## [GIVEN EXERCISE]
Every line of the material is to be quoted verbatim, minus the pictures.

____

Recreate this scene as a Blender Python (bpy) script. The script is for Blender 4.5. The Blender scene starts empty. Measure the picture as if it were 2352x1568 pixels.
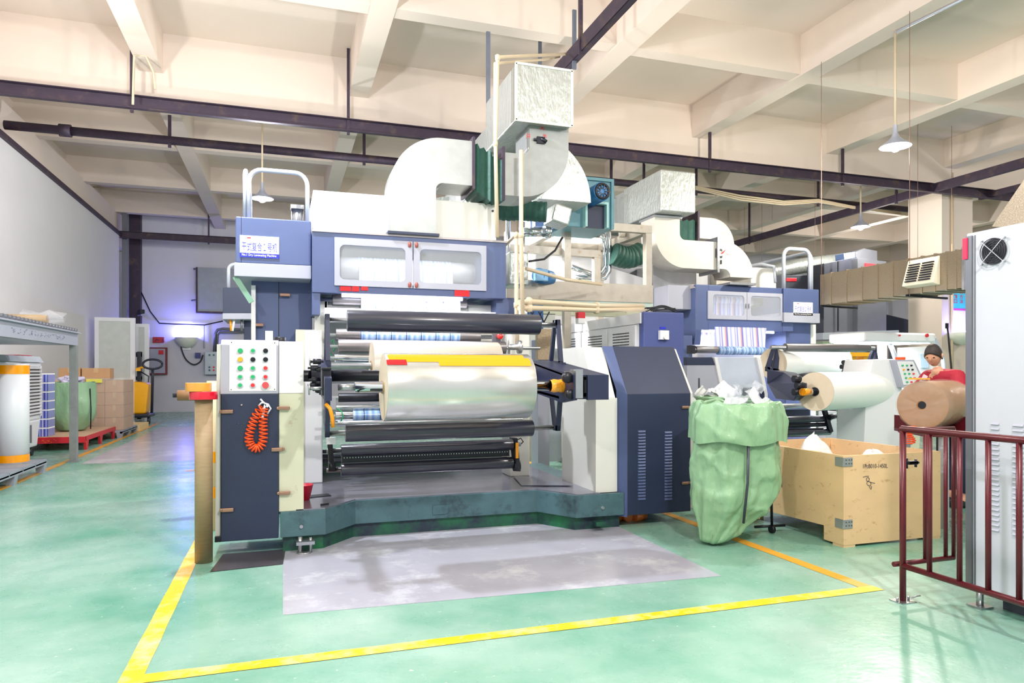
import bpy, bmesh, math, random
from mathutils import Vector, Matrix
random.seed(7)
PI = math.pi
C = bpy.context.scene.collection
# ---------------------------------------------------------------- camera
F = 1600.0; CX = 1176.0; HY = 852.0; CH = 1.45
TH = math.radians(18.2); sn, cs = math.sin(TH), math.cos(TH)
cam_d = bpy.data.cameras.new('camera'); cam = bpy.data.objects.new('camera', cam_d); C.objects.link(cam)
cam.location = (0, 0, CH); cam.rotation_euler = (PI/2, 0, -TH)
cam_d.sensor_width = 36.0; cam_d.lens = 36.0*F/2352.0
cam_d.shift_y = (HY-784.0)/2352.0
cam_d.clip_start = 0.05; cam_d.clip_end = 200
bpy.context.scene.camera = cam
# ---------------------------------------------------------------- world, exposure
w = bpy.data.worlds.new('world'); bpy.context.scene.world = w; w.use_nodes = True
bg = w.node_tree.nodes['Background']; bg.inputs[0].default_value = (0.93, 0.96, 1.0, 1); bg.inputs[1].default_value = 0.75
vs = bpy.context.scene.view_settings
vs.view_transform = 'Standard'; vs.look = 'None'; vs.gamma = 1; vs.use_curve_mapping = False; vs.exposure = 0.20
LAMP_W = 305.0
def light(name, loc, power, color=(1, 1, 1), size=0.12, kind='POINT', rot=None, sy=None):
    l = bpy.data.lights.new(name, kind); l.energy = power; l.color = color
    if kind == 'AREA':
        l.shape = 'RECTANGLE'; l.size = size; l.size_y = sy or size
    else: l.shadow_soft_size = size
    o = bpy.data.objects.new(name, l); o.location = loc; C.objects.link(o)
    if rot: o.rotation_euler = rot
    return o
# ---------------------------------------------------------------- measuring helpers (photo pixel -> point on a world plane)
def XY(px, Y):
    k = (px-CX)/F; return Y*(sn+k*cs)/(cs-k*sn)
def YX(px, X):
    k = (px-CX)/F; return X*(cs-k*sn)/(sn+k*cs)
def ZZ(py, X, Y): return CH+(HY-py)*(X*sn+Y*cs)/F
def PY(px, py, Y):
    X = XY(px, Y); return Vector((X, Y, ZZ(py, X, Y)))
def PX(px, py, X):
    Y = YX(px, X); return Vector((X, Y, ZZ(py, X, Y)))
def PZ(px, py, Z=0.0):
    d = (CH-Z)*F/(py-HY); u = (px-CX)*d/F
    return Vector((u*cs+d*sn, d*cs-u*sn, Z))
# ---------------------------------------------------------------- materials
def lin(c): return tuple((x/255/12.92 if x/255 <= .04045 else ((x/255+.055)/1.055)**2.4) for x in c)
MATS = {}
def mat(name, rgb, rough=0.5, metal=0.0, var=0.06, scale=6.0, bump=0.0, bscale=60.0, coat=0.0, emis=None, es=0.0,
        dirt=None, dirt_amt=0.0, dirt_scale=3.0, alpha=1.0, trans=0.0, stretch=None, spec=None):
    if name in MATS: return MATS[name]
    m = bpy.data.materials.new(name); m.use_nodes = True; MATS[name] = m
    nt = m.node_tree; N = nt.nodes; L = nt.links; b = N['Principled BSDF']
    tc = N.new('ShaderNodeTexCoord'); mp = N.new('ShaderNodeMapping'); L.new(tc.outputs['Object'], mp.inputs[0])
    if stretch: mp.inputs['Scale'].default_value = stretch
    nz = N.new('ShaderNodeTexNoise'); nz.inputs['Scale'].default_value = scale; nz.inputs['Detail'].default_value = 5
    L.new(mp.outputs[0], nz.inputs['Vector'])
    c = lin(rgb); lo = tuple(max(0, x*(1-var*2)) for x in c)+(1,); hi = tuple(min(1, x*(1+var*2)) for x in c)+(1,)
    mx = N.new('ShaderNodeMix'); mx.data_type = 'RGBA'; mx.inputs[6].default_value = lo; mx.inputs[7].default_value = hi
    L.new(nz.outputs[0], mx.inputs[0]); col = mx.outputs[2]
    if dirt:
        n2 = N.new('ShaderNodeTexNoise'); n2.inputs['Scale'].default_value = dirt_scale; n2.inputs['Detail'].default_value = 8
        n2.inputs['Roughness'].default_value = .7; L.new(mp.outputs[0], n2.inputs['Vector'])
        r = N.new('ShaderNodeValToRGB'); r.color_ramp.elements[0].position = max(0, .72-dirt_amt); r.color_ramp.elements[1].position = min(1, .80-dirt_amt*.5)
        L.new(n2.outputs[0], r.inputs[0]); m2 = N.new('ShaderNodeMix'); m2.data_type = 'RGBA'
        L.new(r.outputs[0], m2.inputs[0]); L.new(col, m2.inputs[6]); m2.inputs[7].default_value = lin(dirt)+(1,); col = m2.outputs[2]
    L.new(col, b.inputs['Base Color'])
    b.inputs['Roughness'].default_value = rough; b.inputs['Metallic'].default_value = metal
    if spec is not None: b.inputs['Specular IOR Level'].default_value = spec
    if coat: b.inputs['Coat Weight'].default_value = coat; b.inputs['Coat Roughness'].default_value = .08
    if bump:
        nb = N.new('ShaderNodeTexNoise'); nb.inputs['Scale'].default_value = bscale; nb.inputs['Detail'].default_value = 4
        L.new(mp.outputs[0], nb.inputs['Vector']); bp = N.new('ShaderNodeBump'); bp.inputs['Strength'].default_value = bump; bp.inputs['Distance'].default_value = .02
        L.new(nb.outputs[0], bp.inputs['Height']); L.new(bp.outputs[0], b.inputs['Normal'])
    if emis: b.inputs['Emission Color'].default_value = lin(emis)+(1,); b.inputs['Emission Strength'].default_value = es
    if alpha < 1: b.inputs['Alpha'].default_value = alpha
    if trans: b.inputs['Transmission Weight'].default_value = trans; b.inputs['IOR'].default_value = 1.2
    return m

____

## [SOLUTION FOR THIS PROBLEM]
Recreate this scene as a Blender Python (bpy) script. The script is for Blender 4.5. The Blender scene starts empty. Measure the picture as if it were 2352x1568 pixels.
import bpy, bmesh, math, random
from mathutils import Vector, Matrix
random.seed(7)
PI = math.pi
C = bpy.context.scene.collection
# ---------------------------------------------------------------- camera
F = 1600.0; CX = 1176.0; HY = 852.0; CH = 1.45
TH = math.radians(18.2); sn, cs = math.sin(TH), math.cos(TH)
cam_d = bpy.data.cameras.new('camera'); cam = bpy.data.objects.new('camera', cam_d); C.objects.link(cam)
cam.location = (0, 0, CH); cam.rotation_euler = (PI/2, 0, -TH)
cam_d.sensor_width = 36.0; cam_d.lens = 36.0*F/2352.0
cam_d.shift_y = (HY-784.0)/2352.0
cam_d.clip_start = 0.05; cam_d.clip_end = 200
bpy.context.scene.camera = cam
# ---------------------------------------------------------------- world, exposure
w = bpy.data.worlds.new('world'); bpy.context.scene.world = w; w.use_nodes = True
bg = w.node_tree.nodes['Background']; bg.inputs[0].default_value = (0.93, 0.96, 1.0, 1); bg.inputs[1].default_value = 0.75
vs = bpy.context.scene.view_settings
vs.view_transform = 'Standard'; vs.look = 'None'; vs.gamma = 1; vs.use_curve_mapping = False; vs.exposure = 0.20
LAMP_W = 305.0
def light(name, loc, power, color=(1, 1, 1), size=0.12, kind='POINT', rot=None, sy=None):
    l = bpy.data.lights.new(name, kind); l.energy = power; l.color = color
    if kind == 'AREA':
        l.shape = 'RECTANGLE'; l.size = size; l.size_y = sy or size
    else: l.shadow_soft_size = size
    o = bpy.data.objects.new(name, l); o.location = loc; C.objects.link(o)
    if rot: o.rotation_euler = rot
    return o
# ---------------------------------------------------------------- measuring helpers (photo pixel -> point on a world plane)
def XY(px, Y):
    k = (px-CX)/F; return Y*(sn+k*cs)/(cs-k*sn)
def YX(px, X):
    k = (px-CX)/F; return X*(cs-k*sn)/(sn+k*cs)
def ZZ(py, X, Y): return CH+(HY-py)*(X*sn+Y*cs)/F
def PY(px, py, Y):
    X = XY(px, Y); return Vector((X, Y, ZZ(py, X, Y)))
def PX(px, py, X):
    Y = YX(px, X); return Vector((X, Y, ZZ(py, X, Y)))
def PZ(px, py, Z=0.0):
    d = (CH-Z)*F/(py-HY); u = (px-CX)*d/F
    return Vector((u*cs+d*sn, d*cs-u*sn, Z))
# ---------------------------------------------------------------- materials
def lin(c): return tuple((x/255/12.92 if x/255 <= .04045 else ((x/255+.055)/1.055)**2.4) for x in c)
MATS = {}
def mat(name, rgb, rough=0.5, metal=0.0, var=0.06, scale=6.0, bump=0.0, bscale=60.0, coat=0.0, emis=None, es=0.0,
        dirt=None, dirt_amt=0.0, dirt_scale=3.0, alpha=1.0, trans=0.0, stretch=None, spec=None):
    if name in MATS: return MATS[name]
    m = bpy.data.materials.new(name); m.use_nodes = True; MATS[name] = m
    nt = m.node_tree; N = nt.nodes; L = nt.links; b = N['Principled BSDF']
    tc = N.new('ShaderNodeTexCoord'); mp = N.new('ShaderNodeMapping'); L.new(tc.outputs['Object'], mp.inputs[0])
    if stretch: mp.inputs['Scale'].default_value = stretch
    nz = N.new('ShaderNodeTexNoise'); nz.inputs['Scale'].default_value = scale; nz.inputs['Detail'].default_value = 5
    L.new(mp.outputs[0], nz.inputs['Vector'])
    c = lin(rgb); lo = tuple(max(0, x*(1-var*2)) for x in c)+(1,); hi = tuple(min(1, x*(1+var*2)) for x in c)+(1,)
    mx = N.new('ShaderNodeMix'); mx.data_type = 'RGBA'; mx.inputs[6].default_value = lo; mx.inputs[7].default_value = hi
    L.new(nz.outputs[0], mx.inputs[0]); col = mx.outputs[2]
    if dirt:
        n2 = N.new('ShaderNodeTexNoise'); n2.inputs['Scale'].default_value = dirt_scale; n2.inputs['Detail'].default_value = 8
        n2.inputs['Roughness'].default_value = .7; L.new(mp.outputs[0], n2.inputs['Vector'])
        r = N.new('ShaderNodeValToRGB'); r.color_ramp.elements[0].position = max(0, .72-dirt_amt); r.color_ramp.elements[1].position = min(1, .80-dirt_amt*.5)
        L.new(n2.outputs[0], r.inputs[0]); m2 = N.new('ShaderNodeMix'); m2.data_type = 'RGBA'
        L.new(r.outputs[0], m2.inputs[0]); L.new(col, m2.inputs[6]); m2.inputs[7].default_value = lin(dirt)+(1,); col = m2.outputs[2]
    L.new(col, b.inputs['Base Color'])
    b.inputs['Roughness'].default_value = rough; b.inputs['Metallic'].default_value = metal
    if spec is not None: b.inputs['Specular IOR Level'].default_value = spec
    if coat: b.inputs['Coat Weight'].default_value = coat; b.inputs['Coat Roughness'].default_value = .08
    if bump:
        nb = N.new('ShaderNodeTexNoise'); nb.inputs['Scale'].default_value = bscale; nb.inputs['Detail'].default_value = 4
        L.new(mp.outputs[0], nb.inputs['Vector']); bp = N.new('ShaderNodeBump'); bp.inputs['Strength'].default_value = bump; bp.inputs['Distance'].default_value = .02
        L.new(nb.outputs[0], bp.inputs['Height']); L.new(bp.outputs[0], b.inputs['Normal'])
    if emis: b.inputs['Emission Color'].default_value = lin(emis)+(1,); b.inputs['Emission Strength'].default_value = es
    if alpha < 1: b.inputs['Alpha'].default_value = alpha
    if trans: b.inputs['Transmission Weight'].default_value = trans; b.inputs['IOR'].default_value = 1.2
    return m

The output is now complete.